Road to Emmaus is a genuinely engaging scriptural study from the St. Paul Center for Biblical Theology. This professionally produced podcast benefits from having a host who is uniquely gifted: Scott Hahn is one of today’s foremost Catholic biblical scholars who has written scores of best-selling books and spoken to thousands around the world. In short, he is an expert on his subject and has a gift for communicating his love of the Bible. The fact that he speaks of the sacred Scriptures makes this podcast, in branding terms at least, immediately recognizable. When downloading an episode of Road to Emmaus, there is a clear expectation of what the podcast will be, namely, an interesting Catholic take on the Bible presented in an inspiring way by Hahn. And it rarely disappoints. 

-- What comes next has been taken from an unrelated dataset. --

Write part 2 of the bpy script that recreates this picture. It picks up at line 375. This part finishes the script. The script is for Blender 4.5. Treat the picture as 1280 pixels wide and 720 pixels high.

Whereas Road to Emmaus is on subject matter one might expect: Jimmy Akin’s Mysterious World deals with what might loosely be described as “the paranormal.” It’s as if Art Bell — the late, legendary host of the all-night Coast-to-Coast AM, which treated similar subject matter — was broadcasting today on a Catholic media network. One suspects it is the element of the unexpected that attracts and retains audiences. Produced by StarQuest (SQPN) Mysterious World is a Top-20 documentary podcast on the U.S. Apple Podcasts charts, currently running at 80,000 downloads per episode. The podcast has two purposes: evangelization and to teach critical thinking skills. The audience may be made up of both believers and nonbelievers, but the discussion in each episode is firmly from the perspective of the Catholic faith. And the listener is going to be exposed to the logic of the show’s co-host, Akin, applied to each episode’s “mystery” — no matter how outlandish that mystery may be. This host-led making sense of the world around us makes for interesting listening, especially so as the element of surprise — both in content and conclusion — is never far away in this podcast’s mysterious universe.